European Settlement

With the completion of the Rideau Canal in 1832, some Scots and Irish canal workmen migrated from Westport to settle south of Bobs Lake as farmers and loggers. Over the next three decades they were joined by immigrants from the direction of Kingston, Westport and Perth until every Bedford Township lot had at least one owner who farmed or logged or both. These industries led to the formation of some small communities around the lakes. Milling at Tom’s Rapids, later called Bolingbroke began in 1848 with farming around Burridge in the 1830s and farming and milling at Fish Creek by the 1840s. Milling at Crow Lake Mills began about 1840 and farming and logging led to a settlement at Crow Lake village in 1862.

European farmers, miners and loggers took over most township lots in Bedford, clearing farm land and removing the large trees, particularly tall white pines which were exported as masts for British ships. The timber trade then shifted to hand-squared logs that were used to build settler’s homes and were exported in great numbers by ship to Britain. As mills developed, trees were sold as sawlogs for lumber and various wood products. Finally, lower-quality wood was sold in cords for fuel. By the 1880s, the wealth of the forests was greatly depleted and most loggers moved away.

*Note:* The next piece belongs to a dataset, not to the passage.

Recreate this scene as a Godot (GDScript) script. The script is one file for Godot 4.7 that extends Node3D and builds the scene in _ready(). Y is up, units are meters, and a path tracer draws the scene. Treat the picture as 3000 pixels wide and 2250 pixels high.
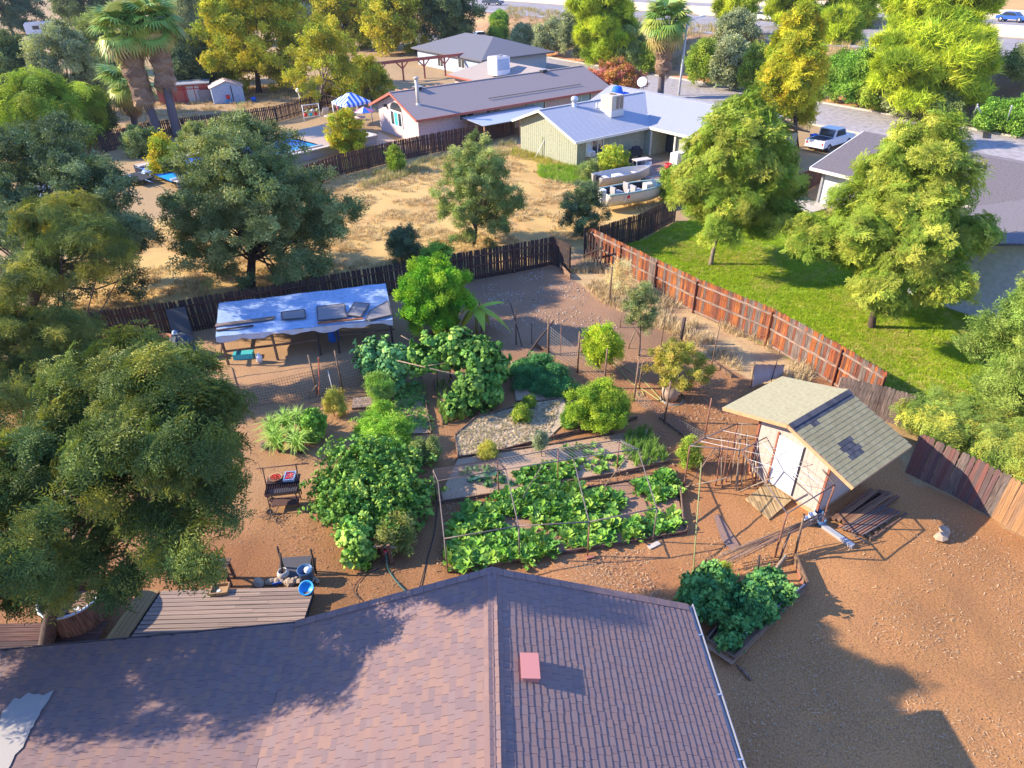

People who remained depended upon subsistence farming on the thin soil. In the 1860s, the Homestead Act encouraged settlement by offering 200 acres to a farmer at no cost if a log home was built and some land was cleared. Making a living on a farm depended on working all the small fields; making only a few purchases, bartering; relying on neighbors for mutual assistance; and subsidizing income as work opportunities arose. Many farmers depended on the harvest of trees for income, but by 1900 the forests were almost depleted. Farming gradually declined until at present, there are few farms left.